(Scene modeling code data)
>>>>
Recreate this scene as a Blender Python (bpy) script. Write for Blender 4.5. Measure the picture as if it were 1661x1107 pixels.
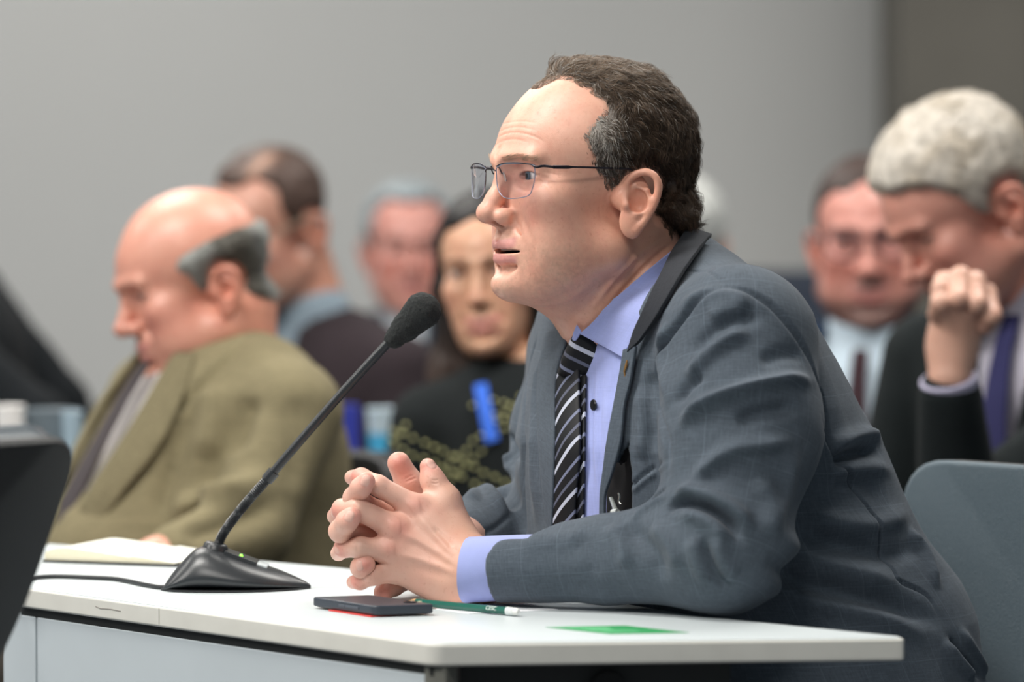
import bpy, math, random, os
import numpy as np
from mathutils import Vector, Matrix
from mathutils.bvhtree import BVHTree
for o in list(bpy.data.objects): bpy.data.objects.remove(o)
SC = bpy.context.scene; COL = SC.collection
def want(*k): return True

# ---------------------------------------------------------------- camera
CZ = 1.12; FPX = 6229.0; PITCH = math.atan((553.5-330)/FPX)
cam_d = bpy.data.cameras.new('camera'); cam = bpy.data.objects.new('camera', cam_d); COL.objects.link(cam)
cam.location = (0, 0, CZ); cam.rotation_euler = (math.pi/2-PITCH, 0, 0)
cam_d.sensor_width = 36; cam_d.lens = 36*FPX/1661
cam_d.clip_start = .05; cam_d.clip_end = 100
cam_d.dof.use_dof = True; cam_d.dof.focus_distance = 3.68; cam_d.dof.aperture_fstop = 3.0
SC.camera = cam
# ---------------------------------------------------------------- light and exposure
w = bpy.data.worlds.new('room_light'); SC.world = w; w.use_nodes = True
w.node_tree.nodes['Background'].inputs[0].default_value = (.80, .93, 1, 1)
w.node_tree.nodes['Background'].inputs[1].default_value = .20
SC.view_settings.view_transform = 'Standard'; SC.view_settings.look = 'None'
SC.view_settings.exposure = 0.0; SC.view_settings.gamma = 1.0; SC.view_settings.use_curve_mapping = False

def lamp(name, loc, size, power, col, rot=(0,0,0)):
    d = bpy.data.lights.new(name, 'AREA'); d.shape = 'RECTANGLE'; d.size, d.size_y = size; d.energy = power; d.color = col
    o = bpy.data.objects.new(name, d); COL.objects.link(o); o.location = loc; o.rotation_euler = rot
    return o
LAMPS = [(-1.1, 3.3, 2.98, 1.0), (-2.9, 2.7, 2.98, 1.0), (.9, 4.6, 2.98, .62), (-1.0, 5.6, 2.98, .62), (1.5, 6.6, 2.98, .5), (-1.2, 7.6, 2.98, .5), (-.6, 1.3, 2.98, .9), (-3.0, 5.6, 2.98, .5)]
for (x, y, z, k) in LAMPS:
    lamp('ceiling_panel_light', (x, y, z-.03), (1.15, .55), 54*k, (1, .97, .92))

# ---------------------------------------------------------------- pixel -> world
FW = np.array([0, math.cos(PITCH), -math.sin(PITCH)]); UP = np.array([0, math.sin(PITCH), math.cos(PITCH)])
CAM = np.array([0, 0, CZ])
def ray(px, py):
    d = np.array([(px-830.5)/FPX, 0, 0]) + FW + UP*((553.5-py)/FPX)
    return d
def P(px, py, Y):
    d = ray(px, py); return CAM + d*(Y/d[1])
def Pz(px, py, z):
    d = ray(px, py); return CAM + d*((z-CZ)/d[2])
TZ = .74; TH = .021
TABLE = [Pz(*q, TZ)[:2] for q in ((22, 950), (700, 1043), (1477, 1034), (1130, 999), (900, 960), (560, 922), (380, 906), (62, 881))]
def srgb(r, g, b):
    f = lambda c: (c/12.92 if c <= .04045 else ((c+.055)/1.055)**2.4)
    return (f(r/255), f(g/255), f(b/255))

# ---------------------------------------------------------------- objects
def tag(o, label=None, cat=None, group=None, kind=None):
    if label: o['label'] = label
    if cat: o['category'] = cat
    if group: o['group'] = group
    if kind: o['kind'] = kind
    return o
def empty(name, loc, label, cat, group=None, rz=0):
    o = bpy.data.objects.new(name, None); COL.objects.link(o); o.location = loc; o.rotation_euler.z = rz
    o.empty_display_size = .05
    return tag(o, label, cat, group)
def link(name, me, mat, parent=None):
    o = bpy.data.objects.new(name, me); COL.objects.link(o)
    if mat is not None and not me.materials: me.materials.append(mat)
    if parent is not None:
        o.parent = parent
        o.matrix_parent_inverse = Matrix.LocRotScale(parent.location, parent.rotation_euler, parent.scale).inverted() if parent.type == 'EMPTY' else Matrix()
    return o
def mesh(V, F, smooth=True):
    me = bpy.data.meshes.new('m')
    V = np.asarray(V, dtype=np.float32)
    if isinstance(F, np.ndarray):
        n, k = F.shape
        me.vertices.add(len(V)); me.vertices.foreach_set('co', V.ravel())
        me.loops.add(n*k); me.loops.foreach_set('vertex_index', F.astype(np.int32).ravel())
        me.polygons.add(n); me.polygons.foreach_set('loop_start', np.arange(0, n*k, k, dtype=np.int32))
        me.update(calc_edges=True); me.validate()
    else:
        me.from_pydata([tuple(map(float, v)) for v in V], [], [tuple(f) for f in F]); me.update()
    me.polygons.foreach_set('use_smooth', np.full(len(me.polygons), smooth))
    return me
def set_col(me, C, name='Col'):
    C = np.asarray(C, dtype=np.float32)
    if C.shape[1] == 3: C = np.concatenate([C, np.ones((len(C), 1), np.float32)], 1)
    a = me.color_attributes.new(name, 'FLOAT_COLOR', 'POINT'); a.data.foreach_set('color', C.ravel())
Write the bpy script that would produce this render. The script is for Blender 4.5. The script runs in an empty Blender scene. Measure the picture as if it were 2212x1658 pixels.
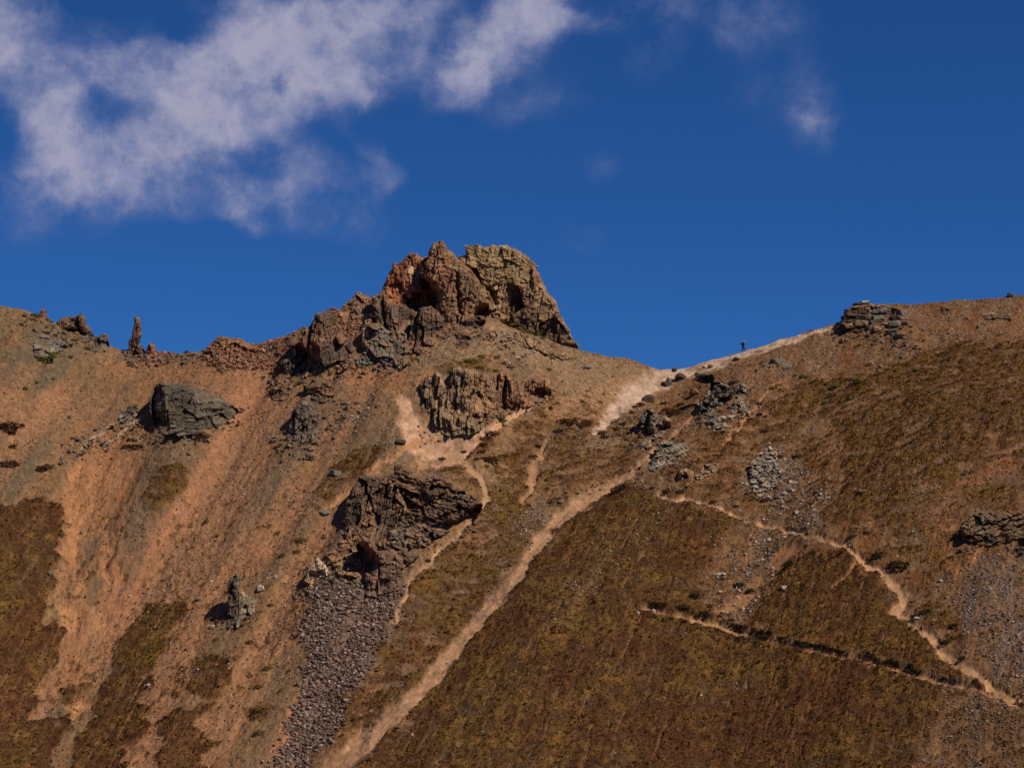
import bpy, math, random
import numpy as np
C = bpy.context
scene = C.scene
R = math.radians
random.seed(7); rng = np.random.default_rng(7)

# ------------------------------------------------------------------ camera
PITCH = R(6.0); TAN = 0.20375; K = TAN / 1106.0
cam_d = bpy.data.cameras.new('camera'); cam = bpy.data.objects.new('camera', cam_d)
scene.collection.objects.link(cam)
cam_d.sensor_width = 36; cam_d.lens = 18 / TAN; cam_d.clip_start = 0.5; cam_d.clip_end = 9000
cam.location = (0, 0, 0); cam.rotation_euler = (math.pi / 2 + PITCH, 0, 0)
scene.camera = cam
scene.cycles.use_denoising = False

# ------------------------------------------------------------------ sun, sky, exposure
SUN = np.array([110.0, -62.0, 150.0]); SUN /= np.linalg.norm(SUN)
sun_d = bpy.data.lights.new('sun', 'SUN'); sun_d.energy = 4.1; sun_d.angle = R(0.5); sun_d.color = (1.0, 0.93, 0.82)
sun = bpy.data.objects.new('sun', sun_d); scene.collection.objects.link(sun)
sun.location = (200, -120, 300)
sun.rotation_euler = (math.acos(SUN[2]), 0, math.atan2(SUN[1], SUN[0]) + math.pi / 2)
vs = scene.view_settings
vs.view_transform = 'Standard'; vs.look = 'None'; vs.exposure = 0; vs.gamma = 1; vs.use_curve_mapping = False

world = bpy.data.worlds.new('World'); scene.world = world; world.use_nodes = True
nt = world.node_tree; nt.nodes.clear()
class NB:
    def __init__(s, nt): s.nt = nt
    def __call__(s, typ, ins=None, **props):
        n = s.nt.nodes.new(typ)
        for k, v in props.items(): setattr(n, k, v)
        for k, v in (ins or {}).items():
            if isinstance(v, bpy.types.NodeSocket): s.nt.links.new(v, n.inputs[k])
            else: n.inputs[k].default_value = v
        return n
    def m(s, op, a, b=0.0, c=None, clamp=False):
        n = s.nt.nodes.new('ShaderNodeMath'); n.operation = op; n.use_clamp = clamp
        for i, v in enumerate((a, b, c)):
            if v is None: continue
            if isinstance(v, bpy.types.NodeSocket): s.nt.links.new(v, n.inputs[i])
            else: n.inputs[i].default_value = v
        return n.outputs[0]
    def mix(s, f, a, b, blend='MIX'):
        n = s.nt.nodes.new('ShaderNodeMix'); n.data_type = 'RGBA'; n.blend_type = blend
        for k, v in ((0, f), (6, a), (7, b)):
            if isinstance(v, bpy.types.NodeSocket): s.nt.links.new(v, n.inputs[k])
            else: n.inputs[k].default_value = v
        return n.outputs[2]
W = NB(nt)
elev = math.asin(SUN[2]); az = math.atan2(SUN[0], SUN[1])
SKY_TINT = (0.158, 0.405, 0.70, 1)
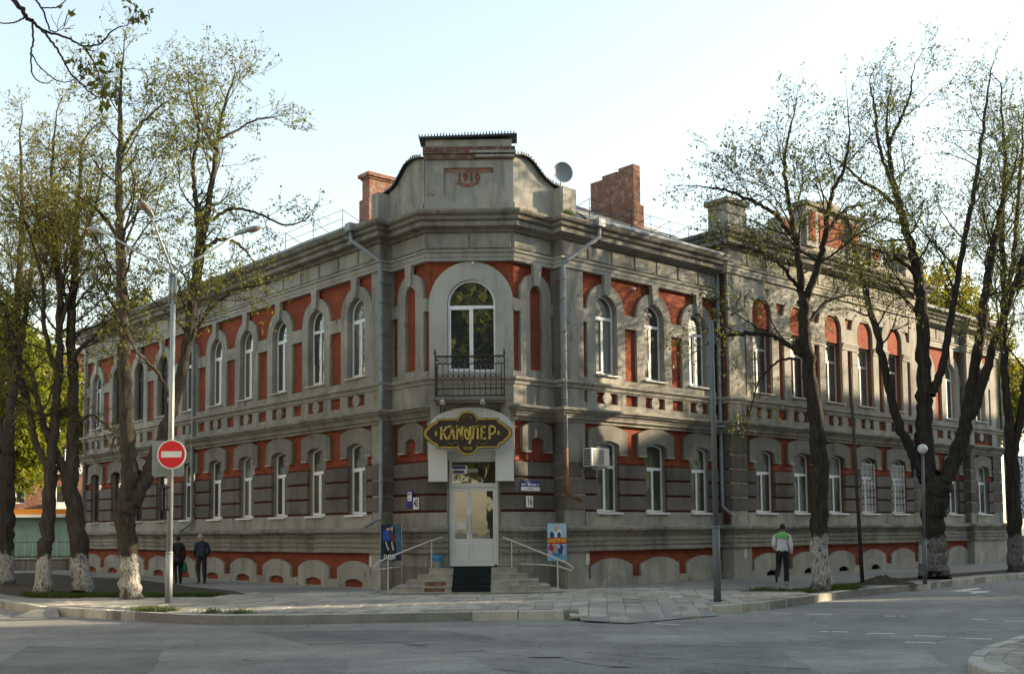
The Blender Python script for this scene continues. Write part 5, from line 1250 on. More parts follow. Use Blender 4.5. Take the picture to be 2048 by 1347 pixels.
# right-hand poles
b = gnd(1435, 1204); tz = at(1422, 640, b.y); e = empty('pole', b, 0, 'plain dark grey two-stage pole at the kerb right of the entrance', 'pole')
ln_ = (tz-b).x; h1 = at(1432, 1056, b.y).z
MB().tube([(0, 0, 0), (ln_*h1/tz.z, 0, h1)], .087, 14).tube([(ln_*h1/tz.z, 0, h1), (ln_*h1/tz.z, 0, h1+.06)], [.087, .068], 14).build('lower_tube', M['steel_dark'], e, None, True)
MB().tube([(ln_*h1/tz.z, 0, h1), (ln_, 0, tz.z)], [.066, .055], 14).build('upper_tube', M['steel_dark'], e, None, True)
MB().tube([(ln_*.62, -.01, tz.z*.62), (ln_*.62+.28, -.02, tz.z*.62)], .012, 6).build('pin', M['steel'], e); MB().lathe([(.16, 0), (.16, .012), (.10, .02)], n=14).build('base_plate', M['steel_dark'], e)
b = gnd(1725, 1168); tz = at(1700, 738, b.y); e = empty('pole', b, 0, 'thin leaning rusty brown pole beside the soil heap', 'pole')
MB().tube([(0, 0, 0), ((tz-b).x, 0, tz.z)], [.06, .048], 10).build('tube', M['pole_brown'], e, None, True); MB().tube([((tz-b).x, 0, tz.z-.02), ((tz-b).x, 0, tz.z+.03)], .058, 10).build('cap', M['rust'], e)
b = gnd(1850, 1167); tz = at(1845, 897, b.y); e = empty('globe_lamp', b, 0, 'slim dark lamp post with a white globe in front of the forked tree', 'street lamp')
hb = at(1848, 1080, b.y).z; lx = (tz-b).x
MB().tube([(0, 0, 0), (lx*hb/tz.z, 0, hb)], .066, 12).build('post_base', M['steel_dark'], e, None, True); MB().tube([(lx*hb/tz.z, 0, hb-.01), (lx, 0, tz.z-.13)], [.048, .042], 12).lathe([(.06, hb-.01), (.075, hb+.02), (.05, hb+.05)], lx*hb/tz.z, 0, 12).build('post', M['steel_dark'], e, None, True)
MB().lathe([(.001, tz.z-.145)]+[(.145*math.sin(R(a)), tz.z-.145*math.cos(R(a))) for a in range(15, 180, 12)]+[(.001, tz.z+.145)], lx, 0, 20).build('globe', M['globe'], e, None, True); MB().lathe([(.045, tz.z-.2), (.07, tz.z-.16), (.07, tz.z-.12)], lx, 0, 12).build('collar', M['steel_dark'], e)
MB().block(-.16, -.03, -.10, .06, .25, .62, .01).build('junction_box', M['steel_dark'], e)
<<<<
- Request -
Without the pictures, return the listing above from its first line through the line that has "def want(*k): return True".

- Written answer -
Recreate this scene as a Blender Python (bpy) script. Write for Blender 4.5. Measure the picture as if it were 1661x1107 pixels.
import bpy, math, random, os
import numpy as np
from mathutils import Vector, Matrix
from mathutils.bvhtree import BVHTree
for o in list(bpy.data.objects): bpy.data.objects.remove(o)
SC = bpy.context.scene; COL = SC.collection
def want(*k): return True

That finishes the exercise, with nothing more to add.